You are right about gnosticism having many strains
And all religions are elitist
You are right about that too
I have a worldview and spiritual philosophy which is life-positive and world-positive
while not being world-centred or materialist or anything like that
Life on Earth is part of a bigger cosmic picture
I dont think we are born to escape life or the world
Perhaps the saccharine view is in itself a misrepresentation. There are many meanings to the word "love" but I'm not sure we should choose from amongst them, the meaning may be something not understood.Hermeticism, which accepts the state of things as a sort of mystical accident, might be a happy medium between Gnosticism's demonic gods and the more saccharine ideas of Love being the Answer?
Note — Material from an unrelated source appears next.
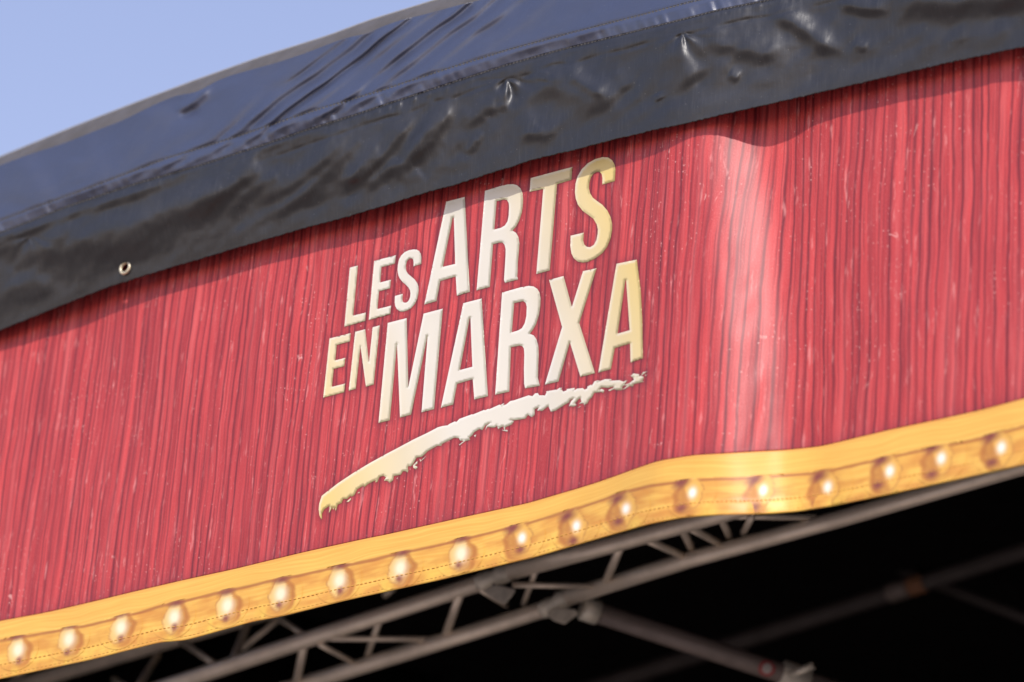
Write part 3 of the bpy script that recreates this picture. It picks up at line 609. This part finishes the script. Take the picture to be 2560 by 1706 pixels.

I think Gnosticism as a world view can be rather melodramatic and overly paranoid.
However as a hypothesis it does try to offer reasoned explanations for the odd nature of reality we find ourselves in if consciousness is immaterial, we have souls, and Psi is real.
Hermeticism, which accepts the state of things as a sort of mystical accident, might be a happy medium between Gnosticism's demonic gods and the more saccharine ideas of Love being the Answer?